Ongwen tells Otti that he has “just been shooting our colleagues.”

Otti cannot hear clearly. The sound quality is bad. He says: “Just what.”

Ongwen repeats: “I have just come from shooting people.”

A little later in the same conversation, the subject matter comes back to these people who have been shot. Were these soldiers that Dominic Ongwen had been shooting? No.

Ongwen boasts to Otti: “Let the people wait to hear about the waya [civilians], we have shot all of them.”

The evidence shows that Dominic Ongwen was a murderer and a rapist. It shows that he commanded attacks which destroyed innocent civilians’ livelihoods.  He presided over a systematic use of child soldiers and sex crimes on young girls in the units he commanded.
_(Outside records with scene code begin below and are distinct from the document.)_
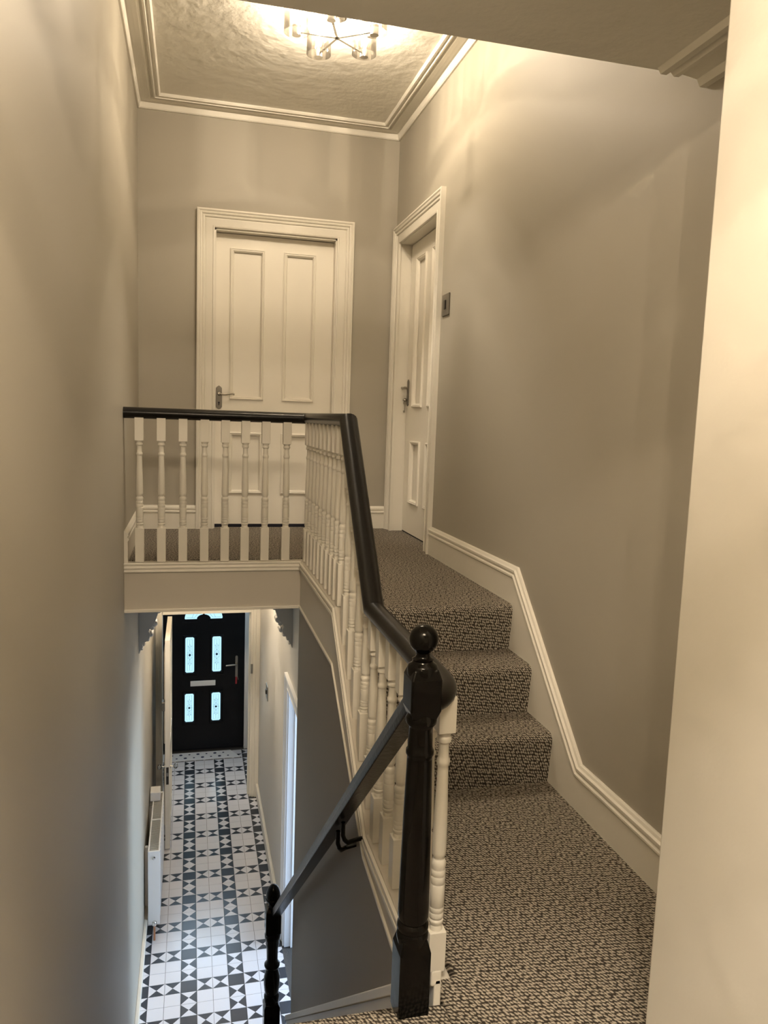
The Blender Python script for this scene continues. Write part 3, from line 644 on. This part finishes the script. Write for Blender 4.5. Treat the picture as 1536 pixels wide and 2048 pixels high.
# radiator
rx0, rx1, ryA, ryB, rz0, rz1 = -.296, -.215, 5.49, 6.40, -3.80, -3.215
t = thing('radiator', (-.26, 5.9, rz0), 'white double panel radiator on the left hall wall', 'radiator')
b = MB()
b.box(rx1-.012, rx1, ryA, ryB, rz0, rz1-.01)
for k in range(16):
    y = ryA+.04+k*.054; b.box(rx1, rx1+.004, y, y+.03, rz0+.04, rz1-.05)
b.build('front_panel', 'radiator_enamel', t, bevel=.003)
MB().box(rx0, rx0+.012, ryA, ryB, rz0, rz1-.01).build('rear_panel', 'radiator_enamel', t, bevel=.003)
for y in (ryA-.004, ryB-.004): MB().box(rx0-.002, rx1+.002, y, y+.010, rz0+.005, rz1).build('end_panel', 'radiator_enamel', t, bevel=.003)
b = MB(); b.box(rx0-.002, rx0+.008, ryA, ryB, rz1-.014, rz1); b.box(rx1-.008, rx1+.002, ryA, ryB, rz1-.014, rz1)
for y in (ryA, (ryA+ryB)/2, ryB-.012): b.box(rx0, rx1, y, y+.012, rz1-.014, rz1)
b.build('top_frame', 'radiator_enamel', t, bevel=.002)
b = MB()
for k in range(56): b.box(rx0+.008, rx1-.008, ryA+.014+k*.016, ryA+.022+k*.016, rz1-.012, rz1-.006)
b.build('grille', 'grille_metal', t)
MB().lathe([(.013, 0), (.013, .008), (.008, .010), (0, .010)], ((rx0+rx1)/2, ryA-.003, rz1-.05), 16, (0, -1, 0)).build('blanking_plug', 'chrome', t)
b = MB().lathe([(.010, 0), (.016, .008), (.016, .03), (.011, .036), (0, .036)], ((rx0+rx1)/2+.005, ryA-.035, rz0+.015), 14).build('valve', 'chrome', t)
MB().tube([((rx0+rx1)/2+.005, ryA-.035, rz0+.015), ((rx0+rx1)/2+.005, ryA-.035, ZF)], .0075).build('pipe', 'copper', t)
for y in (5.65, 6.25): MB().box(XL, rx0, y, y+.03, rz0+.05, rz1-.06).build('wall_bracket', 'radiator_enamel', t)
t = tag(MB().box(-.318, -.238, 6.24, 6.36, rz1+.001, rz1+.075).build('small_box', 'cardboard_white', bevel=.004), 'small white box resting on the far end of the radiator', 'box')
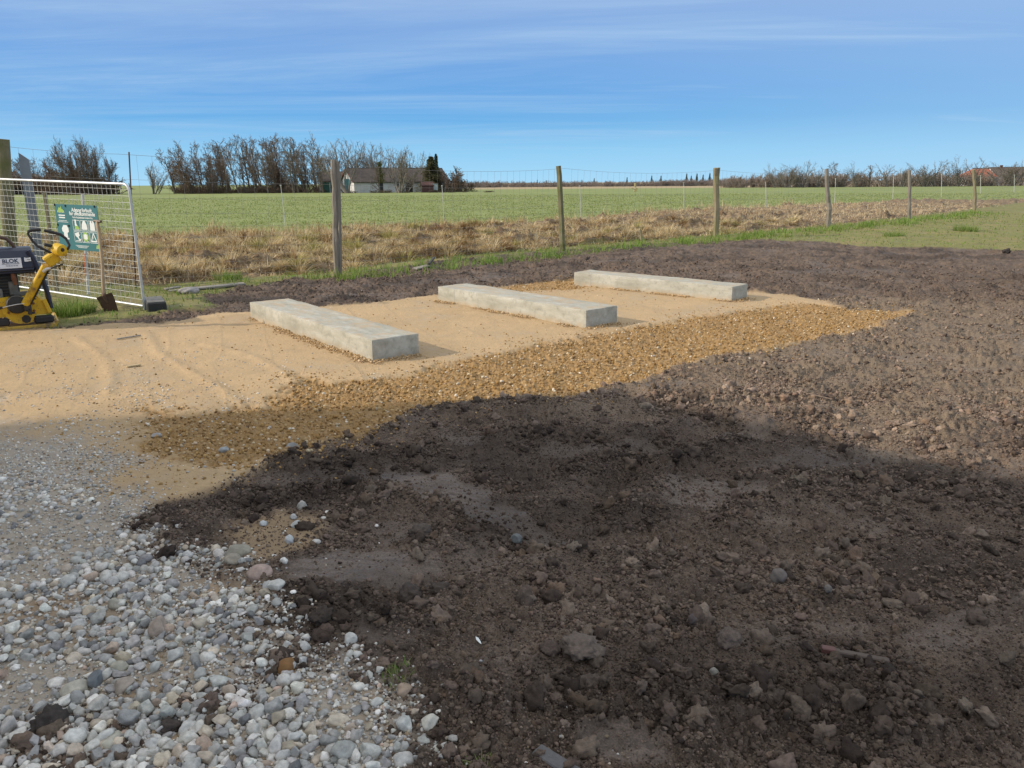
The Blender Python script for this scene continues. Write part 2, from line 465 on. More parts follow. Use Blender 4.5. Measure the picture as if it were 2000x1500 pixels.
def height(x, y, z=None, fine=True):
    x = np.asarray(x, np.float64); y = np.asarray(y, np.float64)
    if z is None: z = zones(x, y)
    r = np.hypot(x, y)
    nonmud = np.clip(z['sand'] + z['peb'] + z['lawn'] + z['straw'] + z['field'], 0, 1)
    mud = 1 - nonmud
    rough = (1 - .93 * z['smooth'])
    fade = sstep(60, 25, r)
    big = .035 * fbm(x * .45, y * .45, 2, 61) + .03 * fbm(x * 1.4, y * 1.4, 3, 63)
    lump = .034 * (1 + .6 * sstep(4.5, 7, r) + .3 * sstep(8, 12, r)) * (np.abs(pn(x * 3.1, y * 3.1, 65)) ) + .030 * np.abs(pn(x * 7.3, y * 7.3, 66)) * (.4 + .9 * np.abs(pn(x * 1.1, y * 1.1, 70)))
    crumb = .030 * (1 + .5 * sstep(4.5, 7, r)) * np.abs(pn(x * 17, y * 17, 67)) + .016 * np.abs(pn(x * 37 + 1.5 * pn(x * 11, y * 11, 76), y * 37, 68))
    if fine: crumb = crumb * 1.1 + sstep(7, 4, r) * .009 * np.abs(pn(x * 71 + 3 * pn(x * 20, y * 20, 74), y * 71, 69)) + sstep(6, 3, r) * .003 * pn(x * 150, y * 150, 64)
    crumb = crumb * (.30 + 1.3 * np.clip(.5 + pn(x * 2.2, y * 2.2, 72), 0, 1))
    hm = big + rough * (lump + crumb) + (1 - rough) * (.12 * crumb + .020) - .035
    for p in RUTS:
        d = ldist(p, x, y)
        hm = hm - .03 * np.exp(-(d / .09) ** 2) + .022 * np.exp(-((d - .2) / .09) ** 2) * (1 + np.abs(pn(x * 9, y * 9, 73)))
    # sand pad
    hs = .008 * fbm(x * 1.2, y * 1.2, 3, 81) + .0032 * fbm(x * 9, y * 16, 3, 82) + .0040 * sstep(-.2, .5, pn(x * 1.1, y * 1.1, 80)) * np.abs(pn(x * 40, y * 40, 83)) + .002
    pl = (x * .65 - y * .76) * .35 + (x * .76 + y * .65) + .12 * fbm(x * .7, y * .7, 2, 79)
    fr_ = (pl / .56) % 1.0
    hs = hs + .004 * (np.exp(-(fr_ / .045) ** 2) + np.exp(-((1 - fr_) / .03) ** 2)) * sstep(-.3, .3, pn(x * .8, y * .8, 78)) + .003 * fr_
    for i, p in enumerate(TRACKS):
        d = ldist(p, x, y)
        w = .05 if i < 3 else .025
        hs = hs + (.012 if i < 3 else .007) * np.exp(-(d / w) ** 2) * (.6 + .8 * np.abs(pn(x * 12, y * 12, 84))) - .003 * np.exp(-((d - 2 * w) / w) ** 2)
    cs = z['coarse'] * (.03 * np.abs(pn(x * 13, y * 13, 85)) + .022 * np.abs(pn(x * 30, y * 30, 86)) + .012 * np.abs(pn(x * 65, y * 65, 87)) + .02 * fbm(x * 2, y * 2, 2, 88) - .035)
    hs = hs + cs
    hp = .02 * fbm(x * .9, y * .9, 3, 91) + .010 * fbm(x * 6, y * 6, 3, 92) + .004 * np.abs(pn(x * 40, y * 40, 93)) - .022
    hl = .03 * fbm(x * .8, y * .8, 3, 95) + .02 * np.abs(pn(x * 6, y * 6, 96)) + .01
    # dry strip: mown rows and mounds running along the fence
    a = x * .72 + y * .69; b_ = -x * .69 + y * .72
    mound = sstep(-.2, .7, fbm(a * .30, b_ * .9, 3, 101))
    hst = .06 * np.sin(b_ * 5.2 + 1.6 * fbm(a * .4, b_ * .4, 2, 233)) + .30 * mound * np.abs(.25 + fbm(a * .8, b_ * 1.6, 3, 104)) + .10 * np.abs(pn(a * 2.0, b_ * 3.2, 102)) + .05 * fbm(x * 7, y * 7, 2, 103) - .05
    hf = .05 * fbm(x * .25, y * .25, 3, 111) * fade + .03 * np.abs(pn(x * 3, y * 3, 112)) * fade
    h = mud * hm
    for k, hh in (('sand', hs), ('peb', hp), ('lawn', hl), ('straw', hst), ('field', hf)):
        pass
    ws = z['sand'] * (1 - z['peb']); wp = z['peb']; wlw = z['lawn'] * (1 - z['sand']); wst = z['straw'] * (1 - wlw); wf = z['field'] * (1 - wst)
    tot = np.maximum(ws + wp + wlw + wst + wf + mud, 1e-6)
    return (mud * hm + ws * hs + wp * hp + wlw * hl + wst * hst + wf * hf) / tot * sstep(400, 60, r)

# ------------------------------------------------------------------ ground sheet
def ground_grid():
    half = math.radians(40)
    th_in = np.arange(-half, half, math.radians(.078))
    th_out = np.linspace(half, 2 * math.pi - half, 130)
    th = np.concatenate([th_in, th_out[:-1]])
    rs = [.25, .5, .8, 1.0, 1.2]
    while rs[-1] < 6000:
        r = rs[-1]
        if r < 8: s = max(.0042, r * r / 1500)
        elif r < 16: s = .045
        elif r < 45: s = .045 + (r - 16) * .012
        else: s = r * .03
        rs.append(r + s)
    return th, np.array(rs)
th, rs = ground_grid()
TH, RS = np.meshgrid(th, rs)
gx, gy = RS * np.sin(TH), RS * np.cos(TH)
gz_ = zones(gx.ravel(), gy.ravel())
gh = height(gx.ravel(), gy.ravel(), gz_)
nr, nc = TH.shape
verts = np.stack([gx.ravel(), gy.ravel(), gh], 1)
idx = np.arange(nr * nc).reshape(nr, nc)
nxt = np.roll(idx, -1, 1)
quads = np.stack([idx[:-1], nxt[:-1], nxt[1:], idx[1:]], -1).reshape(-1, 4)[:, ::-1]
zA = np.stack([gz_['sand'], gz_['coarse'], gz_['peb'], gz_['lawn']], 1)
zB = np.stack([gz_['straw'], gz_['field'], gz_['smooth'], np.where(gz_['peb'] > .5, gz_['bare'], gz_['wet'])], 1)

def ground_material():
    m_, nt, b = mat_new('ground')
    A = N(nt, 'ShaderNodeAttribute', attribute_name='zone_a'); B = N(nt, 'ShaderNodeAttribute', attribute_name='zone_b')
    sa = N(nt, 'ShaderNodeSeparateColor'); nt.links.new(A.outputs['Color'], sa.inputs[0])
    sb = N(nt, 'ShaderNodeSeparateColor'); nt.links.new(B.outputs['Color'], sb.inputs[0])
    sand, coarse, peb, lawn = sa.outputs[0], sa.outputs[1], sa.outputs[2], A.outputs['Alpha']
    straw, field, smooth = sb.outputs[0], sb.outputs[1], sb.outputs[2]
    vec = N(nt, 'ShaderNodeNewGeometry').outputs['Position']
    n1 = noise_of(nt, 1.3, 6, .6, vec); n2 = noise_of(nt, 9, 6, .65, vec); n3 = noise_of(nt, 45, 5, .65, vec); n4 = noise_of(nt, 160, 3, .6, vec)
    # mud: dark peat, grey-brown where lighter or smeared
    mud = mixc_(nt, rng_(nt, n2, .3, .7), MUD_D, MUD_L)
    mud = mixc_(nt, mth(nt, 'MULTIPLY', rng_(nt, n1, .45, .65), .45), mud, MUD_R)
    mud = mixc_(nt, mth(nt, 'MULTIPLY', smooth, rng_(nt, n2, .25, .6, .55, .95)), mud, MUD_S)
    mud = mixc_(nt, mth(nt, 'MULTIPLY', rng_(nt, noise_of(nt, .75, 5, .6, vec, .6), .50, .60, 0, .55), rng_(nt, B.outputs['Alpha'], -.8, 0)), mud, (.036, .026, .021))
    mud = mixc_(nt, mth(nt, 'MULTIPLY', mth(nt, 'MAXIMUM', B.outputs['Alpha'], 0.0), .45), mud, (.034, .024, .019))
    mud = mixc_(nt, mth(nt, 'MULTIPLY', mth(nt, 'MAXIMUM', mth(nt, 'MULTIPLY', B.outputs['Alpha'], -1.0), 0.0), .55), mud, (.285, .222, .152))  # lighter soil colour where the mask is negative
    # smears dragged by the bucket
    mps = N(nt, 'ShaderNodeMapping'); mps.inputs['Rotation'].default_value = (0, 0, math.radians(64)); mps.inputs['Scale'].default_value = (1.1, 13, 1); nt.links.new(vec, mps.inputs[0])
    ns = noise_of(nt, 1.6, 8, .68, mps.outputs[0], .3)
    mud = mixc_(nt, mth(nt, 'MULTIPLY', smooth, rng_(nt, ns, .48, .62, 0, .85)), mud, (.085, .062, .048))
    mud = mixc_(nt, mth(nt, 'MULTIPLY', rng_(nt, ns, .56, .70), .35), mud, (.20, .16, .13))
    mud = mixc_(nt, rng_(nt, n4, .30, .62, .55, 0.0), mud, (.014, .010, .008))
    mud = mixc_(nt, rng_(nt, n3, .33, .50, .40, 0.0), mud, (.030, .021, .016))
    # sand
    sc = mixc_(nt, rng_(nt, n1, .38, .62), SAND_A, SAND_B)
    sc = mixc_(nt, rng_(nt, noise_of(nt, .7, 6, .65, vec, 1.0), .50, .62, 0, .5), sc, (.40, .275, .15))
    sc = mixc_(nt, rng_(nt, n3, .35, .65, .0, .6), sc, SAND_C)
    sc = mixc_(nt, rng_(nt, noise_of(nt, 3.2, 7, .7, vec, .8), .5, .66, 0, .35), sc, (.36, .26, .155))
    sc = mixc_(nt, rng_(nt, n4, .56, .70, 0, .6), sc, (.22, .155, .09))
    sc = mixc_(nt, mth(nt, 'MULTIPLY', rng_(nt, n1, .52, .62), rng_(nt, n2, .4, .6, 0, .5)), sc, (.40, .34, .25))
    cc = mixc_(nt, rng_(nt, n3, .32, .65), COARSE_A, COARSE_B)
    cc = mixc_(nt, rng_(nt, n2, .45, .65, 0, .6), cc, COARSE_C)
    sc = mixc_(nt, coarse, sc, cc)
    c = mixc_(nt, sand, mud, sc)
    pc = mixc_(nt, rng_(nt, n2, .38, .62), (.34, .285, .22), (.43, .365, .285))
    pc = mixc_(nt, rng_(nt, n4, .4, .7), pc, (.30, .275, .24))
    pc = mixc_(nt, rng_(nt, n1, .54, .66), pc, (.38, .27, .165))
    pc = mixc_(nt, mth(nt, 'MULTIPLY', B.outputs['Alpha'], .8), pc, mixc_(nt, rng_(nt, n3, .35, .65), (.33, .235, .15), (.25, .17, .10)))
    c = mixc_(nt, peb, c, pc)
    sc2 = mixc_(nt, rng_(nt, n2, .3, .7), (.18, .12, .065), (.40, .30, .18))
    sc2 = mixc_(nt, rng_(nt, n1, .5, .68), sc2, (.20, .10, .04))
    sc2 = mixc_(nt, rng_(nt, n3, .45, .7, 0, .6), sc2, (.06, .045, .025))
    sc2 = mixc_(nt, rng_(nt, noise_of(nt, 2.4, 6, .65, vec, .8), .46, .60, 0, .75), sc2, (.085, .055, .032))
    c = mixc_(nt, straw, c, sc2)
    lc = mixc_(nt, rng_(nt, n2, .3, .7), (.16, .18, .05), (.24, .22, .075))
    lc = mixc_(nt, rng_(nt, n3, .4, .7, 0, .5), lc, (.10, .085, .04))
    lc = mixc_(nt, rng_(nt, noise_of(nt, .8, 6, .7, vec, .5), .50, .64, 0, .8), lc, (.26, .20, .09))
    lc = mixc_(nt, rng_(nt, noise_of(nt, 1.7, 6, .7, vec, .3), .56, .66, 0, .75), lc, (.12, .095, .055))
    c = mixc_(nt, lawn, c, lc)
    # field: streaky green seen at a low angle
    mpn = N(nt, 'ShaderNodeMapping'); mpn.inputs['Scale'].default_value = (.6, .25, 1); nt.links.new(vec, mpn.inputs[0])
    f1 = noise_of(nt, .35, 8, .7, mpn.outputs[0]); f2 = noise_of(nt, 3.0, 6, .7, vec)
    fc = mixc_(nt, rng_(nt, f1, .35, .65), (.185, .225, .068), (.26, .295, .10))
    fc = mixc_(nt, rng_(nt, f2, .45, .7, 0, .6), fc, (.10, .13, .04))
    ln = N(nt, 'ShaderNodeVectorMath', operation='LENGTH'); nt.links.new(vec, ln.inputs[0])
    # a pale unmown rim lies in front of the far wood
    sepv = N(nt, 'ShaderNodeSeparateXYZ'); nt.links.new(vec, sepv.inputs[0])
    rim = mth(nt, 'MULTIPLY', rng_(nt, sepv.outputs[1], 195, 215), rng_(nt, sepv.outputs[0], -22, -8))
    fc = mixc_(nt, rim, fc, (.36, .28, .16))
    c = mixc_(nt, field, c, fc)
    nt.links.new(c, b.inputs['Base Color'])
    rgh = rng_(nt, mth(nt, 'MULTIPLY', smooth, mth(nt, 'SUBTRACT', 1.0, sand)), 0, 1, .9, .55)
    nt.links.new(rgh, b.inputs['Roughness']); b.inputs['Specular IOR Level'].default_value = .3
    hb = mth(nt, 'ADD', mth(nt, 'MULTIPLY', n3, .6), mth(nt, 'MULTIPLY', n4, .5))
    hb = mth(nt, 'ADD', hb, mth(nt, 'MULTIPLY', noise_of(nt, 420, 2, .5, vec), .2))
    bump_(nt, b, hb, .65, .012)
    return m_
MUD_D, MUD_L, MUD_R, MUD_S = (.082, .060, .046), (.225, .166, .125), (.21, .146, .10), (.205, .160, .128)
SAND_A, SAND_B, SAND_C = (.53, .38, .215), (.46, .325, .18), (.37, .265, .15)
COARSE_A, COARSE_B, COARSE_C = (.38, .235, .095), (.25, .15, .06), (.34, .24, .13)
M_GROUND = ground_material()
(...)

The circumstances in which he himself was abducted and conscripted into the LRA many years before may perhaps amount to some mitigation of sentence in the event that he is convicted of these crimes. They cannot begin to amount to a defence, or a reason not to hold him to account for the choice that he made; the choice to embrace the murderous violence used by the LRA and to make it the hallmark of operations carried out by his soldiers.

Your Honours,

The victims of Mr Ongwen’s brutal crimes have waited too long to see justice done. It is past time we deliver to them what they are owed.  On the strength of the Prosecution’s case and the evidence that will be presented during the course of this trial, we hope to do just that. I thank you for your attention.